▸ **EXERCISE DETAILS**:
Go through the listing and set it down exactly, leaving out its pictures.

▸ **DATA EXCERPT**:

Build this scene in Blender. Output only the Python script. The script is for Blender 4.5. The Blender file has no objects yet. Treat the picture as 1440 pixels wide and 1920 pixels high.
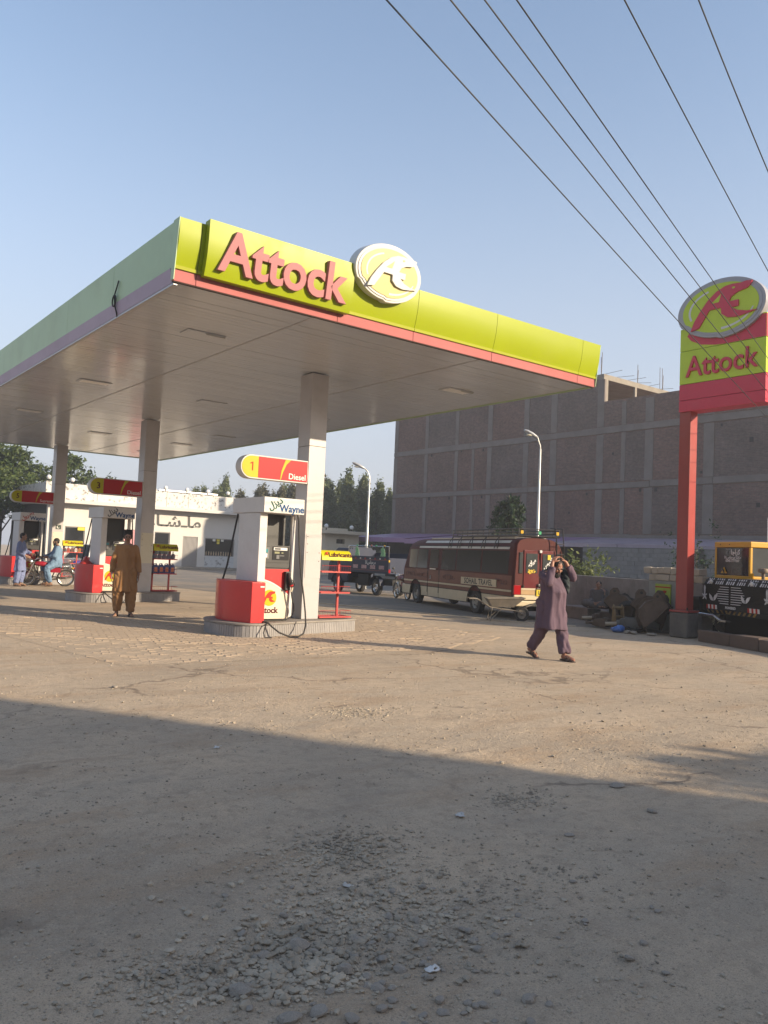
import bpy, bmesh, math, random
import numpy as np
from mathutils import Vector, Matrix, noise
random.seed(7); np.random.seed(7)
SC = bpy.context.scene
COL = SC.collection
R = math.radians
PI = math.pi

# ------------------------------------------------------------------ camera, sky, sun, exposure
YAW, PITCH, ROLL = R(37.577), R(3.088), R(2.475)
CAM = Vector((-4.0166, -9.8899, 1.5))
_f = Vector((math.cos(PITCH)*math.sin(YAW), math.cos(PITCH)*math.cos(YAW), math.sin(PITCH)))
_r = Vector((math.cos(YAW), -math.sin(YAW), 0)); _u = _r.cross(_f)
_r2 = _r*math.cos(ROLL)+_u*math.sin(ROLL); _u2 = _u*math.cos(ROLL)-_r*math.sin(ROLL)
cd = bpy.data.cameras.new('camera'); co = bpy.data.objects.new('camera', cd); COL.objects.link(co)
co.matrix_world = Matrix(((_r2.x, _u2.x, -_f.x, CAM.x), (_r2.y, _u2.y, -_f.y, CAM.y), (_r2.z, _u2.z, -_f.z, CAM.z), (0, 0, 0, 1)))
cd.sensor_fit = 'HORIZONTAL'; cd.sensor_width = 36; cd.lens = 36*1519.07/1440
cd.clip_start = 0.05; cd.clip_end = 3000
SC.camera = co

SUN = Vector((0.50, -0.81, 0.33)).normalized()      # towards the sun
SUN_EL = math.asin(SUN.z); SUN_AZ = math.atan2(SUN.x, SUN.y)
w = bpy.data.worlds.new('World'); SC.world = w; w.use_nodes = True
nt = w.node_tree; bg = nt.nodes['Background']
sky = nt.nodes.new('ShaderNodeTexSky'); sky.sky_type = 'NISHITA'; sky.sun_disc = False
sky.sun_elevation = SUN_EL; sky.sun_rotation = SUN_AZ
sky.altitude = 0; sky.air_density = 1.0; sky.dust_density = 1.0; sky.ozone_density = 1.0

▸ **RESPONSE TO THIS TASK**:
Build this scene in Blender. Output only the Python script. The script is for Blender 4.5. The Blender file has no objects yet. Treat the picture as 1440 pixels wide and 1920 pixels high.
import bpy, bmesh, math, random
import numpy as np
from mathutils import Vector, Matrix, noise
random.seed(7); np.random.seed(7)
SC = bpy.context.scene
COL = SC.collection
R = math.radians
PI = math.pi

# ------------------------------------------------------------------ camera, sky, sun, exposure
YAW, PITCH, ROLL = R(37.577), R(3.088), R(2.475)
CAM = Vector((-4.0166, -9.8899, 1.5))
_f = Vector((math.cos(PITCH)*math.sin(YAW), math.cos(PITCH)*math.cos(YAW), math.sin(PITCH)))
_r = Vector((math.cos(YAW), -math.sin(YAW), 0)); _u = _r.cross(_f)
_r2 = _r*math.cos(ROLL)+_u*math.sin(ROLL); _u2 = _u*math.cos(ROLL)-_r*math.sin(ROLL)
cd = bpy.data.cameras.new('camera'); co = bpy.data.objects.new('camera', cd); COL.objects.link(co)
co.matrix_world = Matrix(((_r2.x, _u2.x, -_f.x, CAM.x), (_r2.y, _u2.y, -_f.y, CAM.y), (_r2.z, _u2.z, -_f.z, CAM.z), (0, 0, 0, 1)))
cd.sensor_fit = 'HORIZONTAL'; cd.sensor_width = 36; cd.lens = 36*1519.07/1440
cd.clip_start = 0.05; cd.clip_end = 3000
SC.camera = co

SUN = Vector((0.50, -0.81, 0.33)).normalized()      # towards the sun
SUN_EL = math.asin(SUN.z); SUN_AZ = math.atan2(SUN.x, SUN.y)
w = bpy.data.worlds.new('World'); SC.world = w; w.use_nodes = True
nt = w.node_tree; bg = nt.nodes['Background']
sky = nt.nodes.new('ShaderNodeTexSky'); sky.sky_type = 'NISHITA'; sky.sun_disc = False
sky.sun_elevation = SUN_EL; sky.sun_rotation = SUN_AZ
sky.altitude = 0; sky.air_density = 1.0; sky.dust_density = 1.0; sky.ozone_density = 1.0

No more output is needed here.